Exercise details –
Print word for word the first line of the listing below and every line after it, through the line with "scn.view_settings.view_transform='Standard'". Leave out the pictures and the rest.

Data block –
-=-=-

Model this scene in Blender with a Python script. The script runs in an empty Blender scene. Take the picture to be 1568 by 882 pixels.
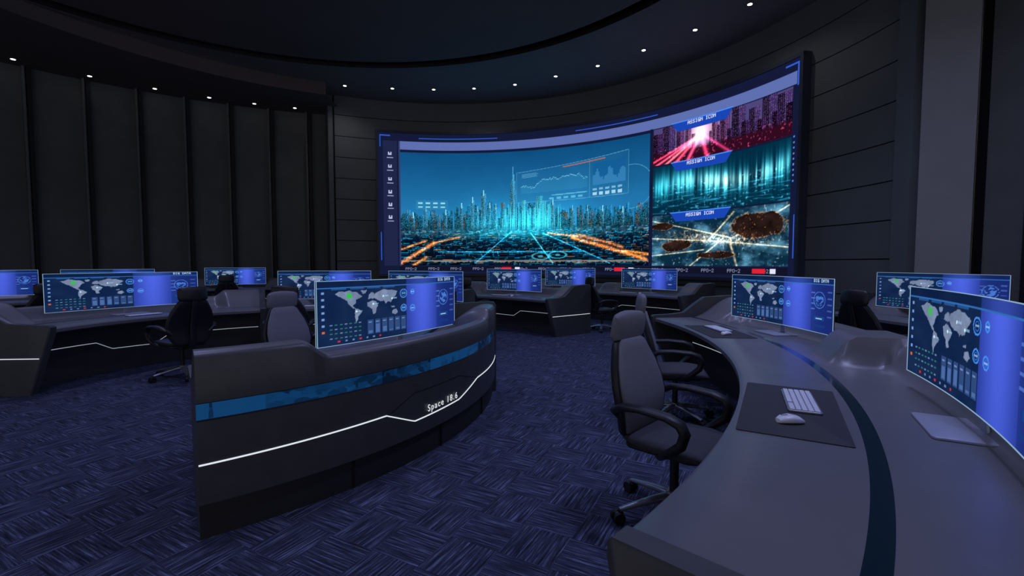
import bpy, bmesh, math, random
import numpy as np
from mathutils import Vector, Matrix
random.seed(4); rng=np.random.default_rng(7)
rad=math.radians
scn=bpy.context.scene
scn.view_settings.view_transform='Standard'

# ---------------------------------------------------------------- materials
def newmat(name):
    m=bpy.data.materials.new(name); m.use_nodes=True
    nt=m.node_tree; nt.nodes.clear()
    out=nt.nodes.new('ShaderNodeOutputMaterial')
    return m,nt,out
def pbr(name,col,rough=.5,metal=0,noise=0.0,nscale=30,emis=None,es=0,bump=0,spec=.5):
    m,nt,out=newmat(name)
    b=nt.nodes.new('ShaderNodeBsdfPrincipled')
    nt.links.new(b.outputs[0],out.inputs[0])
    b.inputs['Roughness'].default_value=rough
    b.inputs['Metallic'].default_value=metal
    b.inputs['Specular IOR Level'].default_value=spec
    tc=nt.nodes.new('ShaderNodeTexCoord')
    n=nt.nodes.new('ShaderNodeTexNoise'); n.inputs['Scale'].default_value=nscale; n.inputs['Detail'].default_value=4
    nt.links.new(tc.outputs['Object'],n.inputs['Vector'])
    r=nt.nodes.new('ShaderNodeValToRGB')
    lo=[c*(1-noise) for c in col]; hi=[min(1,c*(1+noise)) for c in col]
    r.color_ramp.elements[0].color=(*lo,1); r.color_ramp.elements[1].color=(*hi,1)
    r.color_ramp.elements[0].position=.3; r.color_ramp.elements[1].position=.7
    nt.links.new(n.outputs[0],r.inputs[0]); nt.links.new(r.outputs[0],b.inputs['Base Color'])
    if bump:
        bp=nt.nodes.new('ShaderNodeBump'); bp.inputs['Strength'].default_value=bump; bp.inputs['Distance'].default_value=.01
        nt.links.new(n.outputs[0],bp.inputs['Height']); nt.links.new(bp.outputs[0],b.inputs['Normal'])
    return m
def nosample(m):
    try: m.cycles.emission_sampling='NONE'
    except Exception: pass
    return m
def emit(name,col,s):
    m,nt,out=newmat(name)
    e=nt.nodes.new('ShaderNodeEmission'); e.inputs[0].default_value=(*col,1); e.inputs[1].default_value=s
    nt.links.new(e.outputs[0],out.inputs[0]); return nosample(m)
def display(name,s):
    m,nt,out=newmat(name)
    a=nt.nodes.new('ShaderNodeVertexColor'); a.layer_name='Col'
    e=nt.nodes.new('ShaderNodeEmission'); e.inputs[1].default_value=s
    nt.links.new(a.outputs[0],e.inputs[0]); nt.links.new(e.outputs[0],out.inputs[0]); return nosample(m)

M_body=pbr('console_graphite',(.062,.063,.068),.40,noise=.10,nscale=8)
M_top=pbr('console_top',(.165,.165,.180),.34,noise=.05,nscale=5)
M_plinth=pbr('console_plinth',(.024,.024,.026),.5,noise=.1)
M_seam=pbr('seam_black',(.004,.004,.005),.8)
M_line=emit('led_line_white',(.85,.92,1),.9)
M_line2=emit('led_line_dim',(.75,.85,1),.45)
M_strip=pbr('inlay_glass',(.010,.032,.050),.12,spec=.8)
M_wall=pbr('wall_panel_graphite',(.145,.148,.150),.6,noise=.06,nscale=2)
M_wall2=pbr('wall_slat_dark',(.128,.132,.130),.65,noise=.08,nscale=2)
M_col=pbr('column_grey',(.27,.275,.28),.6,noise=.05,nscale=2)
M_ceil=pbr('ceiling_plaster',(.20,.165,.16),.8,noise=.05,nscale=1)
M_ceil2=pbr('ceiling_disc_plaster',(.14,.110,.105),.8,noise=.05,nscale=1)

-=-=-

Expected answer –
Model this scene in Blender with a Python script. The script runs in an empty Blender scene. Take the picture to be 1568 by 882 pixels.
import bpy, bmesh, math, random
import numpy as np
from mathutils import Vector, Matrix
random.seed(4); rng=np.random.default_rng(7)
rad=math.radians
scn=bpy.context.scene
scn.view_settings.view_transform='Standard'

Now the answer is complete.